Au regard de tout ce que représentent les panégyriques, comment sauvegarder et transmettre les panégyriques ?
Il faut commencer par les ménages, il faut commencer par les individus. Il faut commencer par connaître nous-mêmes nos panégyriques claniques. Ça part de là. Il faut que chacun aille chercher son panégyrique clanique. Tout le monde en a. Sous d’autres cieux c’est déclamé par les griots. Une fois maîtrisé, on peut le transmettre à nos enfants, à notre cercle. C’est le premier pas pour une transmission facile de génération en génération.
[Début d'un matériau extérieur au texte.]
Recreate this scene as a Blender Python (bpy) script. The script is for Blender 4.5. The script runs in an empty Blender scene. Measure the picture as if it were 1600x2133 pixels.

La deuxième chose, le professeur Bienvenue Akoha l’a dite. Il faut commencer également à l’école où on récite les poésies et les chants. Également, il y a les activités culturelles et artistiques à l’école. Déjà les décideurs politiques peuvent commencer par inclure ces panégyriques dans la démarche éducative. Après cela, il y a les spectacles avec les artistes qui sont des vecteurs de transmission. Il faut déjà leur confier cette mission d’intégrer cet aspect pour créer des spectacles. Que ce soit les artistes chanteurs, conteurs, slameurs et autres, ils peuvent utiliser cette source que nous avons créé dont ils disposent aujourd’hui qui est ce répertoire de panégyrique pour créer. Ce document est en version française et en version fon. Avec ça, il peuvent donc se mettre à l’aise dans leur démarche créative.
Pour conclure…
Nous sommes heureux, et remplis d’espoir de mettre le pont culturel entre la littérature et les autres arts de la scène tout en mettant le livre au service de la sauvegarde du patrimoine culturel béninois et africain. Et à travers ceci, consacrer la sauvegarde et le début d’une nouvelle forme de promotion du genre littéraire béninois « Ako » ou le panégyrique notamment le panégyrique clanique ‘’Ako mlanmlan’’ en langue fon du sud Bénin.